## Task brief
Reply with the count of lines holding "Blender", nothing more.

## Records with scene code
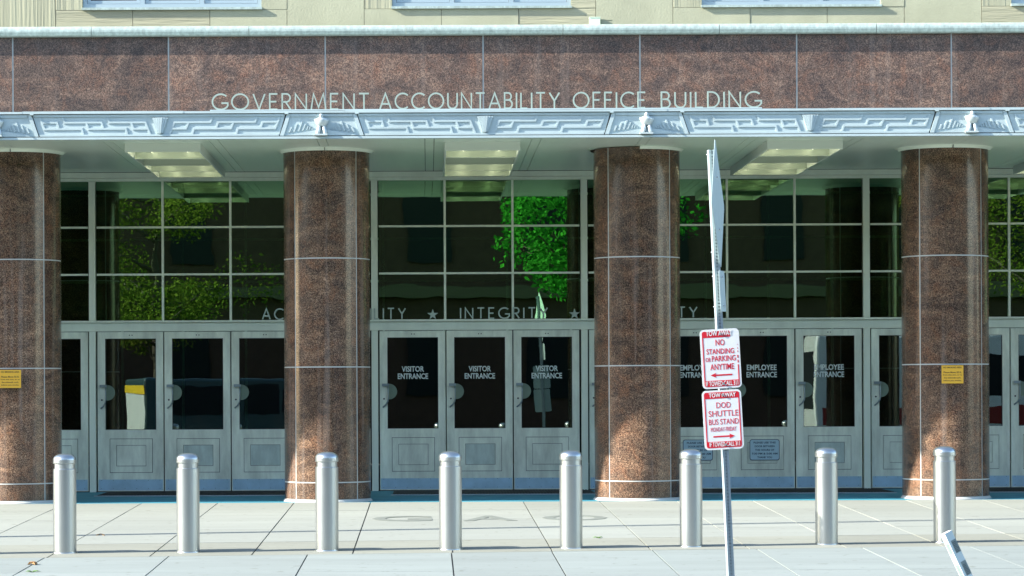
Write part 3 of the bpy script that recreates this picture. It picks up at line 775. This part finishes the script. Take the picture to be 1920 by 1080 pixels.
for k, (a, b, lb) in enumerate(((205, 540, 'black grating mat before the leftmost doors'), (738, 1104, 'black grating mat before the VISITOR ENTRANCE doors'), (1270, 1640, 'black grating mat before the EMPLOYEE ENTRANCE doors'), (1800, 2160, 'black grating mat before the doors beyond the last column'))):
    o = thing('floor_mat', lb, 'mat', (X((a + b) / 2), -.93, 0.0), 0, 'black grating mats in front of the doors')
    hw = (b - a) / 2 / PX
    MB().box(-hw, hw, -.68, .68, .001, .010).build('tray', M['mat'], o)
    rb = MB()
    n = int(hw * 2 / .04)
    for q in range(n): rb.box(-hw + .02 + q * .04, -hw + .038 + q * .04, -.65, .65, .0105, .018)
    tag(rb.build('ribs', M['mat'], o), kind='stuff')
    fm = MB(); fm.frame(-hw - .02, hw + .02, 0, 0, 0, 0, 0) if False else None
    MB().box(-hw - .02, hw + .02, -.705, -.682, .0005, .014).build('metal_edge', M['galv'], o)
# small boxes on the gutter
p = P(1115, 40.5, 34.3); o = thing('small_box', 'pale green upright box on the gutter ledge, left one of two', 'box', (p[0], p[1], gz + GR + .004))
MB().box(-.065, .065, -.05, .05, 0, .085).build('case', M['lightbox'], o); MB().box(-.07, .07, -.055, .055, .085, .094).build('lid', M['lightbox'], o)
p = P(1137, 42, 34.3); o = thing('small_box', 'dimmer pale green box on the gutter ledge, right one of two', 'box', (p[0], p[1] + .03, gz + GR + .004))
MB().box(-.07, .07, -.04, .04, 0, .06).build('case', M['lime'], o); MB().box(-.074, .074, -.045, .045, .06, .068).build('lid', M['lime'], o)

# ------------------------------------------------------------------ bollards
bx = [(-108, 1041), (122, 1038), (353, 1036.5), (613.5, 1033.5), (845, 1031.5), (1071, 1029), (1296, 1026), (1550, 1021.5), (1771.5, 1018), (2010, 1015)]
def make_bollard():
    o = thing('bollard', 'x', 'bollard', (0, 0, 0), 0, 'brushed steel bollards across the pavement')
    r, h = .108, .93
    MB().lathe([(r + .008, -.004), (r + .006, .006), (r, .008), (r, .785), (r - .003, .789), (r - .011, .789)], 48).build('shaft', M['steel'], o)
    MB().lathe([(r - .011, .785), (r - .011, .842), ], 48).build('neck_ring', M['steel'], o)
    dome = [(r - .012, .838), (r - .001, .838), (r + .001, .843), (r + .001, .872)]
    cap = MB().lathe(dome, 48)
    pr = [(r + .001, .872)] + [((r + .001) * math.cos(R(t)) ** .75, .872 + .058 * math.sin(R(t))) for t in range(8, 90, 8)] + [(.001, .93)]
    rings = []
    for rr2, z in pr: rings.append([(rr2 * math.cos(2 * math.pi * k / 48), rr2 * math.sin(2 * math.pi * k / 48), z) for k in range(48)])
    cap.loft(rings, False); cap.build('domed_cap', M['steel'], o)
    return o
b0 = make_bollard()
bl = ['just outside the left edge of the photo', 'leftmost, beside the leftmost column base', 'in front of the doors left of the second column', 'in front of the second column', 'covering the gap between the first two VISITOR ENTRANCE doors', 'before the third VISITOR ENTRANCE door, left of the third column', 'right against the third column, left of the sign post', 'in front of the EMPLOYEE ENTRANCE doors right of the sign post', 'in front of the rightmost column, above the leaning stake', 'just outside the right edge of the photo']
for k, (px, py) in enumerate(bx):
    o = b0 if k == 0 else copy_tree(b0)
    D = 26.4 + .55
    for _ in range(20):
        h_ = EYE - G(-DD + D - .108); yy = (py - CY) + A * (px - CX); D = h_ * F / yy + .108
    q = P(px, py, D); o.location = (q[0], q[1], G(q[1])); o.rotation_euler = (0, 0, rnd.uniform(0, 6))
    o['label'] = 'brushed steel bollard ' + bl[k]
print('BOLLARD D', D)

# ------------------------------------------------------------------ sign post and its signs
DS = 21.3; u = F / DS
top = Vector(P(1333, 281, DS)); bot = Vector(P(1370, 1080, DS))
ax = (top - bot).normalized(); gl = bot - ax * ((bot.z - G(bot.y)) / ax.z)
lean = math.atan2(-(ax.x), ax.z)
Lp = (top - gl).length
post = thing('sign_post', 'leaning perforated square steel post carrying the red and white parking signs', 'sign post', tuple(gl)); post.rotation_euler = (Matrix.Rotation(-lean, 3, 'Y') @ Matrix.Rotation(R(12), 3, 'Z')).to_euler()
pw = .024
pm = MB()
pm.box(-pw, -.0065, -pw, -pw + .003, 0, Lp); pm.box(.0065, pw, -pw, -pw + .003, 0, Lp)
nh = int(Lp / .0254)
for k in range(nh): pm.box(-.0065, .0065, -pw, -pw + .003, k * .0254, k * .0254 + .0135)
pm.box(-pw, -pw + .003, -pw + .003, pw, 0, Lp); pm.box(pw - .003, pw, -pw + .003, pw, 0, Lp); pm.box(-pw + .003, pw - .003, pw - .003, pw, 0, Lp)
pm.build('post', M['galv'], post)
MB().box(-.012, .012, pw - .006, pw - .0035, 0, Lp).build('post_lining', M['label'], post)
for py in (290, 473, 518, 575):
    s = (P(1350, py, DS)[2] - gl.z) / ax.z
    mb = MB(); mb.tube([(-pw - .012, 0, s), (-pw, 0, s)], .006, 8); mb.build('bolt', M['bolt'], post)
def post_point(py): 
    z = P(1355, py, DS)[2]; return gl + ax * ((z - gl.z) / ax.z)
RD = R(3.0)
def red_sign(cpx, cpy, label, which):
    q = P(cpx, cpy, DS - .04); o = thing('parking_sign', label, 'sign', q, 0, 'red and white tow away signs on the leaning post')
    o.rotation_euler = (0, -RD, R(3))
    W, H = .300, .452
    MB().prism_xz(rrect(W, H, .032), .002, .0045).build('plate', M['signback'], o)
    MB().prism_xz(rrect(W - .001, H - .001, .0318), 0, .0018).build('white_face', M['signwhite'], o)
    rd = MB(); y0, y1 = -.0010, -.0002
    bw = .0085; W2, H2 = W - .030, H - .030
    tz = H2 / 2 - .048; bz = -H2 / 2 + (.047)
    # red bands at head and foot, thin red border at the sides
    r = .016
    hd = [(-W2 / 2, tz), (W2 / 2, tz), (W2 / 2, H2 / 2 - r)] + [(W2 / 2 - r + r * math.cos(R(a)), H2 / 2 - r + r * math.sin(R(a))) for a in (20, 45, 70, 90)] + [(-W2 / 2 + r + r * math.cos(R(a)), H2 / 2 - r + r * math.sin(R(a))) for a in (90, 110, 135, 160, 180)]
    if which == 1:      # the paint has come off the head band at its right end
        hd = [(-W2 / 2, tz), (W2 / 2 - .058, tz), (W2 / 2 - .050, tz + .015), (W2 / 2 - .062, tz + .025), (W2 / 2 - .048, tz + .034), (W2 / 2 - .055, H2 / 2)] + [(-W2 / 2 + r + r * math.cos(R(a)), H2 / 2 - r + r * math.sin(R(a))) for a in (90, 110, 135, 160, 180)]
    rd.prism_xz(hd, y0, y1)
    ft = [(-W2 / 2 + r + r * math.cos(R(a)), -H2 / 2 + r + r * math.sin(R(a))) for a in (180, 200, 225, 250, 270)] + [(W2 / 2 - r + r * math.cos(R(a)), -H2 / 2 + r + r * math.sin(R(a))) for a in (270, 290, 315, 340, 360)] + [(W2 / 2, bz), (-W2 / 2, bz)]
    rd.prism_xz(ft, y0, y1)
    rd.box(-W2 / 2, -W2 / 2 + bw, y0, y1, bz, tz)
    if which == 1:
        for za, zb_ in ((bz, -.05), (-.035, -.015), (0, .022), (.045, .055), (.07, .078), (.1, .104)): rd.box(W2 / 2 - bw + (.003 if za > 0.03 else 0), W2 / 2, y0, y1, za, zb_)
    else: rd.box(W2 / 2 - bw, W2 / 2, y0, y1, bz, tz)
    zz = lambda py: (cpy - py) / u
    if which == 1:
        tx = (('NO', 1350, 642, 17, 11.5, .010), ('STANDING', 1350.5, 658.5, 52, 10, .010), ('PARKING', 1357, 672, 45, 10.5, .010), ('OR', 1327.5, 673.5, 9.5, 8, 0), ('ANYTIME', 1354, 687.5, 45, 11, .010)); ay, dr = 703, -1
        hl = ('TOW AWAY', 1348, 624.5, 49, 9.5, .02); fo = ('IF TOWED-CALL 311', 1353.5, 718.5, 61, 9, .010)
    else:
        tx = (('DOD', 1356.5, 759.5, 27, 11, 0), ('SHUTTLE', 1356.5, 775, 56, 11, 0), ('BUS STAND', 1357, 790.5, 56, 10.5, 0), ('MONDAY-FRIDAY', 1356.5, 804.5, 48, 8, -.01)); ay, dr = 818, 1
        hl = ('TOW AWAY', 1354.5, 740.5, 51, 8, .02); fo = ('IF TOWED-CALL 311', 1358.5, 832.5, 57, 8.5, .010)
    sk = math.tan(RD)
    for s, px, py, ww, hh, bo in tx: text_into(rd, s, (px - cpx) / u - sk * 0 - (cpy - py) / u * -sk, zz(py), ww / u, hh / u, -.0002, bo, .0008)
    az_ = zz(ay); l_ = .085
    rd.prism_xz([(-l_ * .95 + (0 if dr < 0 else -.0), az_ - .0055), (l_ - .03, az_ - .0055), (l_ - .03, az_ + .0055), (-l_ * .95, az_ + .0055)] if dr > 0 else [(-l_ + .03, az_ - .0055), (l_ * .95, az_ - .0055), (l_ * .95, az_ + .0055), (-l_ + .03, az_ + .0055)], y0, y1)
    hx = dr * l_; bk = dr * (l_ - .042)
    tri = [(hx, az_), (bk, az_ + .018), (bk + dr * .006, az_), (bk, az_ - .018)]
    rd.prism_xz(tri if dr < 0 else tri[::-1], y0 - .0003, y1)
    rd.build('red_print', M['signred'], o)
    wt = MB()
    for s, px, py, ww, hh, bo in (hl, fo): text_into(wt, s, (px - cpx) / u + (cpy - py) / u * sk, zz(py), ww / u, hh / u, -.0012, bo, .0008)
    wt.build('white_lettering', M['signwhite'], o)
    for z in (H / 2 - .036, -H / 2 + .036): 
        bb = MB(); bb.disc((.006, z), .009, -.008, -.001, 12); bb.build('bolt', M['bolt'], o)
    return o
red_sign(1351.5, 672.5, 'upper red and white sign reading NO STANDING OR PARKING ANYTIME with a left arrow', 1)
red_sign(1355.5, 787, 'lower red and white sign reading DOD SHUTTLE BUS STAND with a right arrow', 2)
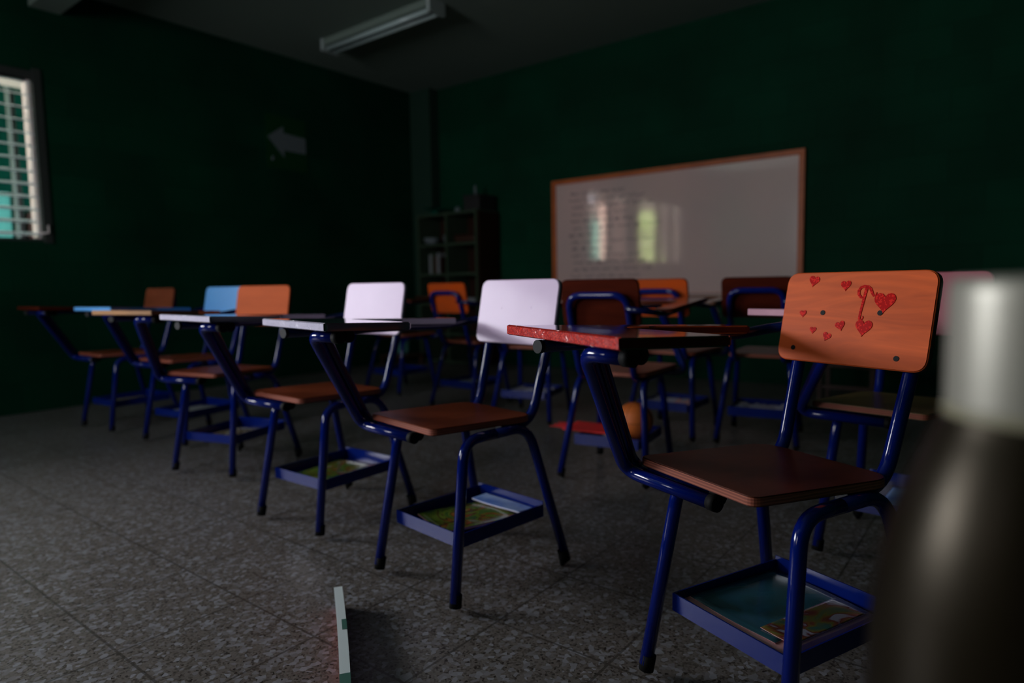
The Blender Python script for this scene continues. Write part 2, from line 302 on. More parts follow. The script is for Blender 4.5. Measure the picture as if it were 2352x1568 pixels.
# ------------------------------------------------------------------ room shell
RX0, RX1, RY0, RY1, RZ, T = -2.4, 5.143, -1.6, 5.22, 2.84, .15
struct('floor', B(RX0-T, RX1+T, RY0-T, RY1+T, -.1, 0), 'terrazzo')
struct('ceiling', B(RX0-T, RX1+T, RY0-T, RY1+T, RZ, RZ+.15), 'ceiling_paint')
struct('wall_right', B(RX1, RX1+T, RY0-T, RY1+T, 0, RZ), 'block_x')
bm = bmesh.new()
for a in ((RY0-T, W3A, 0, RZ), (W3B, RY1+T, 0, RZ), (W3A, W3B, 0, W3Z0), (W3A, W3B, W3Z1, RZ)): box(bm, RX0-T, RX0, *a)
struct('wall_back', bm, 'block_x')
bm = bmesh.new()
for a in ((W3A, W3B, W3Z0, W3Z0+.03), (W3A, W3B, W3Z1-.03, W3Z1), (W3A, W3A+.03, W3Z0+.03, W3Z1-.03), (W3B-.03, W3B, W3Z0+.03, W3Z1-.03), (2.535, 2.565, W3Z0+.03, W3Z1-.03)): box(bm, RX0-T+.03, RX0-.03, *a)
struct('window_3', bm, 'steel_dark')  # invented window frame around the added fill light
struct('wall_near', B(RX0, RX1, RY0-T, RY0, 0, RZ), 'block_y')
W1A, W1B = 0.12, 1.625
bm = bmesh.new()
for a in ((RX0, W2A, 0, RZ), (W2B, W1A, 0, RZ), (W1B, RX1, 0, RZ), (W2A, W2B, 0, WZ0), (W2A, W2B, WZ1, RZ), (W1A, W1B, 0, WZ0), (W1A, W1B, WZ1, RZ)):
    box(bm, a[0], a[1], RY1, RY1+T, a[2], a[3])
struct('wall_left', bm, 'block_y')
struct('trim_1', B(5.015, RX1, 4.928, RY1, 0, RZ), 'wall_paint')       # corner column
struct('trim_2', B(1.61, 1.79, RY0, RY1, 2.67, RZ), 'ceiling_paint')   # ceiling beam
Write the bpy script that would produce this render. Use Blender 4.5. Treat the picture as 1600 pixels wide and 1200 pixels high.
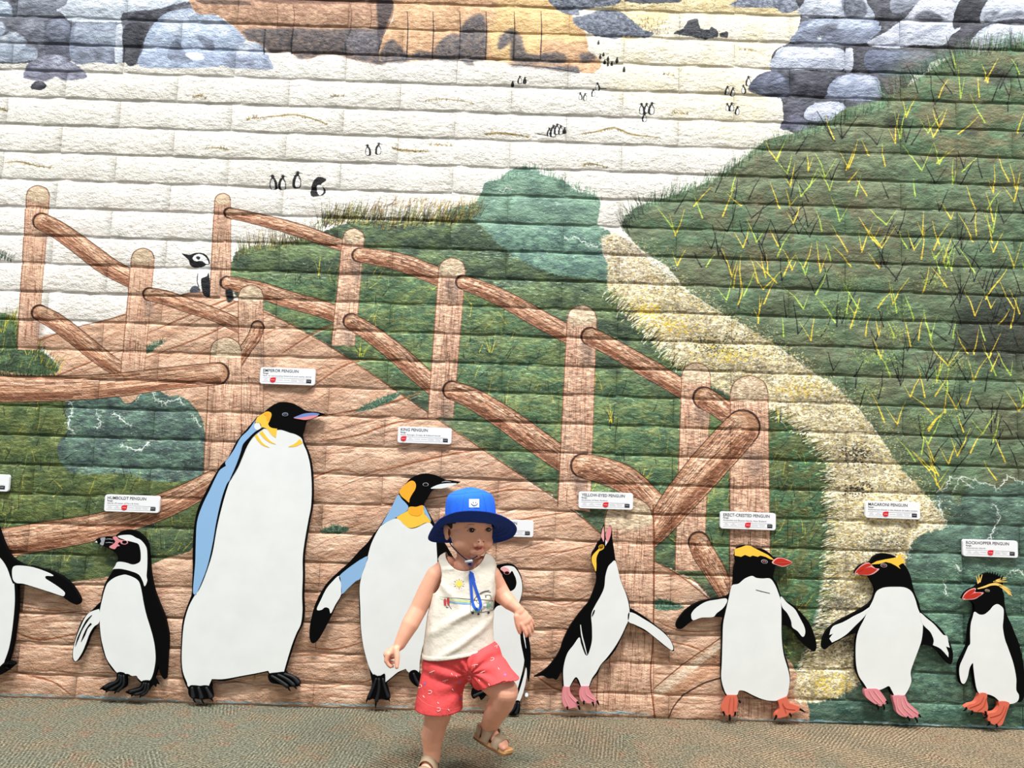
import bpy, bmesh, math, random
import numpy as np
from mathutils import Vector, Matrix

for _o in list(bpy.data.objects):
    bpy.data.objects.remove(_o, do_unlink=True)
SC = bpy.context.scene
COL = SC.collection
rnd = random.Random(7)

# ------------------------------------------------------------------ camera
F_PX = 1150.0
PITCH, YAW, ROLL = 0.0771, 0.0024, 0.0331
CAM = np.array([1.6552, -2.5995, 0.932])
_cy, _sy, _cp, _sp, _cr, _sr = math.cos(YAW), math.sin(YAW), math.cos(PITCH), math.sin(PITCH), math.cos(ROLL), math.sin(ROLL)
FWD = np.array([_sy * _cp, _cy * _cp, _sp])
_r0 = np.array([_cy, -_sy, 0.0])
_u0 = np.cross(_r0, FWD)
RIGHT = _cr * _r0 + _sr * _u0
UP = -_sr * _r0 + _cr * _u0
cam_data = bpy.data.cameras.new('camera')
cam_data.sensor_width = 36.0
cam_data.lens = F_PX / 1600.0 * 36.0
cam = bpy.data.objects.new('camera', cam_data)
COL.objects.link(cam)
_m = Matrix.Identity(4)
for _i in range(3):
    _m[_i][0] = RIGHT[_i]; _m[_i][1] = UP[_i]; _m[_i][2] = -FWD[_i]; _m[_i][3] = CAM[_i]
cam.matrix_world = _m
SC.camera = cam

# ------------------------------------------------------------------ light
SC.view_settings.view_transform = 'Standard'
SC.view_settings.look = 'None'
SC.view_settings.gamma = 1.0
SC.view_settings.use_curve_mapping = False
SC.view_settings.exposure = 0.0
world = bpy.data.worlds.new('world')
SC.world = world
world.use_nodes = True
world.node_tree.nodes['Background'].inputs[0].default_value = (0.95, 0.98, 1.0, 1)
world.node_tree.nodes['Background'].inputs[1].default_value = 0.50


def area(name, loc, target, sx, sy, power, col=(1, 1, 1)):
    d = bpy.data.lights.new(name, 'AREA')
    d.shape = 'RECTANGLE'; d.size = sx; d.size_y = sy; d.energy = power; d.color = col
    o = bpy.data.objects.new(name, d)
    COL.objects.link(o)
    o.location = loc
    o.rotation_euler = (Vector(target) - Vector(loc)).to_track_quat('-Z', 'Y').to_euler()
    return o


area('ceiling_lamp', (2.0, -4.5, 12.0), (1.7, -0.1, 0.9), 3.2, 0.9, 2050, (1, 0.985, 0.96))
area('ceiling_lamp', (-4.5, -4.8, 12.0), (0.2, -0.1, 0.9), 3.2, 0.9, 920, (1, 0.985, 0.96))
area('ceiling_lamp', (8.5, -4.8, 12.0), (3.3, -0.1, 0.9), 3.2, 0.9, 920, (1, 0.985, 0.96))


# ------------------------------------------------------------------ helpers
def px(x, y, Y=0.0):
    """Photo pixel -> point on the vertical plane at depth Y."""
    d = ((x - 800) / F_PX) * RIGHT - ((y - 600) / F_PX) * UP + FWD
    t = (Y - CAM[1]) / d[1]
    return CAM + t * d


def pxs(pts, Y=0.0):
    a = np.asarray([(p[0], p[1]) for p in pts], float)
    d = ((a[:, :1] - 800) / F_PX) * RIGHT - ((a[:, 1:2] - 600) / F_PX) * UP + FWD
    t = (Y - CAM[1]) / d[:, 1:2]
    return CAM + t * d


def srgb(c):
    return tuple(((v / 255.0) / 12.92 if v / 255.0 <= 0.04045 else ((v / 255.0 + 0.055) / 1.055) ** 2.4) for v in c)


MATS = {}


def mat(name, col, rough=0.6, spec=0.3, noise=None, bump=None, sss=0.0):
    """Procedural material: base colour with fine mottling and fine relief."""
    if name in MATS:
        return MATS[name]
    m = bpy.data.materials.new(name)
    m.use_nodes = True
    nt = m.node_tree; N = nt.nodes; L = nt.links
    b = N['Principled BSDF']
    lin = srgb(col)
    b.inputs['Base Color'].default_value = (*lin, 1)
    b.inputs['Roughness'].default_value = rough
    b.inputs['Specular IOR Level'].default_value = spec
    geo = N.new('ShaderNodeNewGeometry')
    if noise:
        sc, amt = noise
        n = N.new('ShaderNodeTexNoise'); n.inputs['Scale'].default_value = sc; n.inputs['Detail'].default_value = 5
        L.new(geo.outputs['Position'], n.inputs['Vector'])
        r = N.new('ShaderNodeMapRange')
        r.inputs[1].default_value = 0.3; r.inputs[2].default_value = 0.7
        r.inputs[3].default_value = 1 - amt; r.inputs[4].default_value = 1 + amt * 0.6
        L.new(n.outputs['Fac'], r.inputs[0])
        mx = N.new('ShaderNodeVectorMath'); mx.operation = 'SCALE'
        mx.inputs[0].default_value = lin
        L.new(r.outputs[0], mx.inputs['Scale'])
        L.new(mx.outputs[0], b.inputs['Base Color'])
    if bump:
        sc, dist, st = bump
        n = N.new('ShaderNodeTexNoise'); n.inputs['Scale'].default_value = sc; n.inputs['Detail'].default_value = 4
        L.new(geo.outputs['Position'], n.inputs['Vector'])
        bm_ = N.new('ShaderNodeBump'); bm_.inputs['Distance'].default_value = dist; bm_.inputs['Strength'].default_value = st
        L.new(n.outputs['Fac'], bm_.inputs['Height'])
        L.new(bm_.outputs[0], b.inputs['Normal'])
    if sss:
        b.inputs['Subsurface Weight'].default_value = sss
        b.inputs['Subsurface Radius'].default_value = (0.012, 0.005, 0.003)
        b.inputs['Subsurface Scale'].default_value = 0.6
    MATS[name] = m
    return m


def origin(o):
    v = Vector((0, 0, 0))
    while o is not None:
        v += Vector(o.location); o = o.parent
    return v


def add(name, me, m=None, parent=None, smooth=False):
    """Link a mesh whose vertices are in world coordinates."""
    o = bpy.data.objects.new(name, me)
    COL.objects.link(o)
    if parent is not None:
        o.parent = parent
        me.transform(Matrix.Translation(-origin(parent)))
    if m is not None:
        me.materials.append(m)
    if smooth:
        for p in me.polygons:
            p.use_smooth = True
    return o


def mesh(name, verts, faces):
    me = bpy.data.meshes.new(name)
    me.from_pydata([tuple(v) for v in verts], [], faces)
    me.update()
    return me


def thing(name, label, cat, loc, group=None):
    o = bpy.data.objects.new(name, None)
    COL.objects.link(o)
    o.empty_display_size = 0.05
    o.location = loc
    o['label'] = label; o['category'] = cat
    if group:
        o['group'] = group
    return o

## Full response
2